Can easily get 20-30W through a TO-220 and thermal pad, up to maybe 50W with thin, conductive pad and spring clamp. Even with greased contact (live heatsink?), I would be very cautious about more, despite what the datasheet might say (that's a rant for another thread however).
The problem is 1. yeah you've got good sized copper pours, but they're all thin, and 2. most of the meat of the board is FR-4, which is terrifically bad thru-plane, it's doing almost nothing. Obviously you can address these to some extent by fab (more via cross section, heavier copper), but that's pushing into "heroic" territory and one wonders if it would've been cheaper to use the bolted package in the first place?
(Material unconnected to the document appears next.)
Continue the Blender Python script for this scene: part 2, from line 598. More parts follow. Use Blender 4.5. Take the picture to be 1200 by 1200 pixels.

You can run some guesstimates based on via barrel thickness, copper conductivity, board thickness (you might opt for 1.0 or 0.8mm stock, incidentally), and filling (solder or whatever as applicable). If the estimate is questionable give or take a factor of 2, you may want to order a quick proto and test it (e.g. with a transistor or resistor).
Solder -- typical result is, because it has such worse conductivity compared to copper, even a solid solder-plugged via is about half the Rth of an empty one. Not nearly as amazing as it maybe looks like it should be. But also nothing to sneeze at!
Incidentally, pure tin is better than pure lead, and their alloy is worse than either; lead-free is actually beneficial here.
Or you can have it both ways, SMT and THT -- a TO-220 can be mounted over a hole in the board, so it can mount to the heatsink nearly flush with the board while the leads are soldered in at a modest distance (or even SMT'd against the board, but I'd maybe recommend not doing that at mains voltage). Obviously the heatsink will need some clearance to the thru-pin tails, if applicable.